Engineering teams treating docs-as-code seriously shouldn't have to choose between visual clarity and version control. Your architecture diagrams deserve the same workflow as your code.
Why Docsie
Version-controlled, text-based diagrams that render beautifully without leaving your docs-as-code workflow.
Store diagrams as plain text in your Git repo. See meaningful diffs in pull requests. Track who changed what in your architecture over time. No more 'architecture_final_v3_ACTUAL.png' in Slack threads.
Your sequence diagrams, ERDs, and system architecture live in the same Markdown files as your documentation. When engineers update the docs, they update the diagrams. No separate tools, no export steps, no sync issues.
Whether you need BPMN for process flows, C4 for architecture, or Graphviz for dependencies, write it in text and Docsie renders it. Supports every major diagram language engineering teams actually use, rendered consistently across web docs and PDF exports.
See how engineering teams use Docsie to keep diagrams in sync with their docs-as-code workflows.
Platform engineering teams document their infrastructure and service dependencies using C4 diagrams and Graphviz, stored right in their docs repo. When the architecture evolves, the diagrams evolve with it—reviewed in the same pull request as the code changes.
Engineering teams ship API docs with PlantUML sequence diagrams that show exactly how authentication flows work or how different services interact. Diagrams stay accurate because they're maintained in the same workflow as the API documentation itself.
Data platform teams maintain ERD diagrams using Mermaid or PlantUML in their schema migration repos. When table structures change during migrations, the documentation diagrams update in the same commit—no separate Confluence pages to forget about.
Everything you need to create, maintain, and publish technical diagrams in your docs-as-code workflow.
Mermaid, PlantUML, D2, Graphviz, C4, BPMN, ERD, and 18 more—all the diagram formats engineering teams use, rendered automatically.
Write diagrams directly in your Markdown documentation files using standard code fence syntax—no plugins or preprocessing needed.
Diagrams automatically render in your published documentation site and PDF exports—one source, multiple outputs.
Store diagrams as readable text that produces meaningful diffs and works with your existing code review process.
Describe what you need in natural language and let AI generate the diagram code—then edit and version it like any other text.
Diagrams look professional and consistent across your entire documentation without manual styling or image editing.
Common Questions
Everything engineering teams ask about integrating diagrams into docs-as-code workflows.
Q: Do I need to learn new syntax or can I use what I already know?
A: If you're already using Mermaid, PlantUML, or any common diagram language, you can use the exact same syntax you know. Just paste it into your Markdown files and Docsie handles the rendering. No new tools to learn.
Q: How do I migrate existing diagrams from Draw.io or Lucidchart?
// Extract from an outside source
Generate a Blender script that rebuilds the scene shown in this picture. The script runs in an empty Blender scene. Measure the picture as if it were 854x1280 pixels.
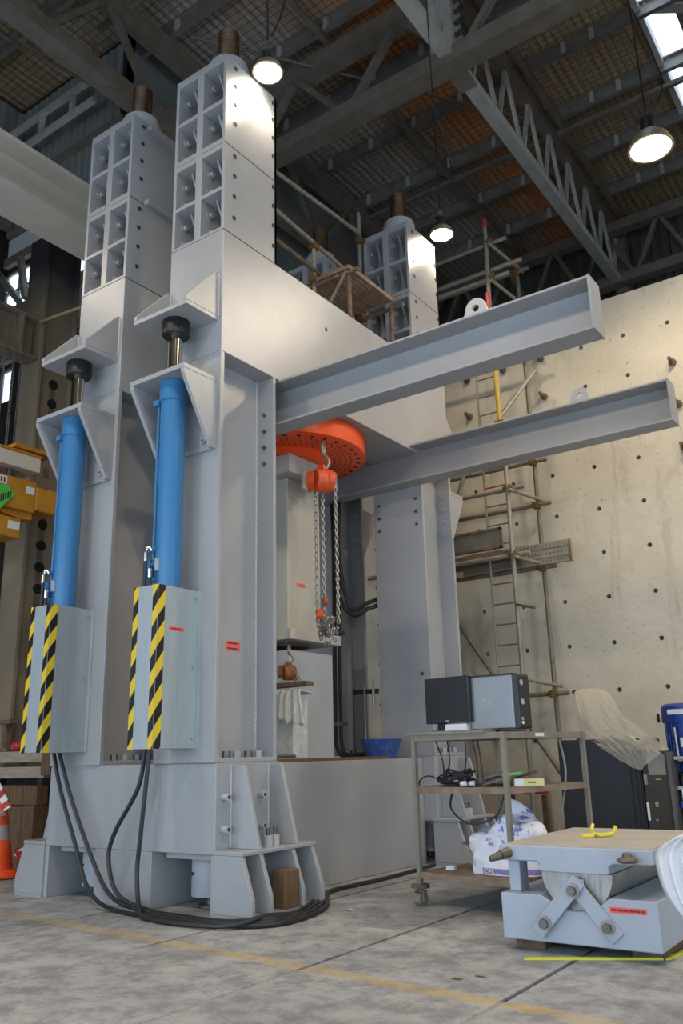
import bpy, bmesh, math, random
from mathutils import Vector, Matrix, Euler
random.seed(7)
S = bpy.context.scene
COL = S.collection
PI = math.pi

# ------------------------------------------------------------------ camera
cam_d = bpy.data.cameras.new('camera')
cam = bpy.data.objects.new('camera', cam_d)
COL.objects.link(cam)
yaw, pit, rol = 0.610556, 0.280527, 0.024975
fw = Vector((-math.sin(yaw)*math.cos(pit), math.cos(yaw)*math.cos(pit), math.sin(pit)))
rt = Vector((math.cos(yaw), math.sin(yaw), 0))
dn = fw.cross(rt)
c_, s_ = math.cos(rol), math.sin(rol)
r2 = rt*c_ + dn*s_
d2 = dn*c_ - rt*s_
M = Matrix((r2, -d2, -fw)).transposed().to_4x4()
M.translation = Vector((0, 0, 1.1))
cam.matrix_world = M
cam_d.sensor_fit = 'HORIZONTAL'
cam_d.sensor_width = 36
cam_d.lens = 1056.156/854*36
cam_d.clip_end = 200
S.camera = cam

# ------------------------------------------------------------------ world, exposure
W = bpy.data.worlds.new('world')
S.world = W
W.use_nodes = True
bg = W.node_tree.nodes['Background']
bg.inputs[0].default_value = (0.62, 0.79, 1.0, 1)
bg.inputs[1].default_value = 3.0
S.view_settings.view_transform = 'Standard'
S.view_settings.look = 'None'
S.view_settings.gamma = 1
S.view_settings.use_curve_mapping = False
S.view_settings.exposure = 0.22

# ------------------------------------------------------------------ materials
MATS = {}
def nmat(name):
    m = bpy.data.materials.new(name)
    m.use_nodes = True
    nt = m.node_tree
    return m, nt, nt.nodes['Principled BSDF']

def mat(name, col, rough=0.5, metal=0.0, var=0.12, scale=4.0, bump=0.0, bscale=60.0, col2=None, spot=0.5, coat=0.0, stretch=None, emit=0):
    if name in MATS: return MATS[name]
    m, nt, b = nmat(name)
    N, L = nt.nodes, nt.links
    tc = N.new('ShaderNodeTexCoord')
    src = tc.outputs['Object']
    if stretch:
        mp = N.new('ShaderNodeMapping'); mp.inputs['Scale'].default_value = stretch
        L.new(src, mp.inputs['Vector']); src = mp.outputs[0]
    nz = N.new('ShaderNodeTexNoise')
    nz.inputs['Scale'].default_value = scale
    nz.inputs['Detail'].default_value = 6
    nz.inputs['Roughness'].default_value = 0.6
    L.new(src, nz.inputs['Vector'])
    cr = N.new('ShaderNodeValToRGB')
    a = cr.color_ramp.elements[0]; z = cr.color_ramp.elements[1]
    c2 = col2 if col2 else tuple(min(1, c*(1+var)) for c in col)
    c1 = col if col2 else tuple(c*(1-var) for c in col)
    a.position = max(0.0, spot-0.18); z.position = min(1.0, spot+0.18)
    a.color = (*c1, 1); z.color = (*c2, 1)
    L.new(nz.outputs['Fac'], cr.inputs['Fac'])
    L.new(cr.outputs['Color'], b.inputs['Base Color'])
    b.inputs['Roughness'].default_value = rough
    b.inputs['Metallic'].default_value = metal
    b.inputs['Coat Weight'].default_value = coat
    b.inputs['Coat Roughness'].default_value = 0.2
    if bump:
        n2 = N.new('ShaderNodeTexNoise'); n2.inputs['Scale'].default_value = bscale; n2.inputs['Detail'].default_value = 3
        L.new(tc.outputs['Object'], n2.inputs['Vector'])
        bp = N.new('ShaderNodeBump'); bp.inputs['Strength'].default_value = bump; bp.inputs['Distance'].default_value = 0.01
        L.new(n2.outputs['Fac'], bp.inputs['Height']); L.new(bp.outputs[0], b.inputs['Normal'])
    if emit:
        b.inputs['Emission Color'].default_value = (*col, 1); b.inputs['Emission Strength'].default_value = emit
    MATS[name] = m
    return m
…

A: You'll recreate them in text format (Mermaid is usually easiest), but most simple architecture diagrams convert in 5-10 minutes. Complex diagrams take longer upfront, but you'll save hours on every future update since you can edit text instead of dragging boxes.
Q: Can I still export diagrams as images if needed?
A: Yes. Docsie renders diagrams in your published docs and PDF exports automatically. If you need standalone images for presentations, you can export individual diagrams as PNGs or SVGs from your published documentation.
Q: Are diagram source files stored securely like our code?
A: Diagram source text lives in your Git repository just like your other documentation, following whatever security practices you already have in place. Docsie doesn't store your diagram source code—it reads from your repo and renders on demand.
Q: Can we keep diagrams in private repos and still publish documentation?
A: Absolutely. Docsie connects to your private Git repositories and renders diagrams when building documentation. You control what gets published—internal docs can stay internal while public developer docs get published with rendered diagrams.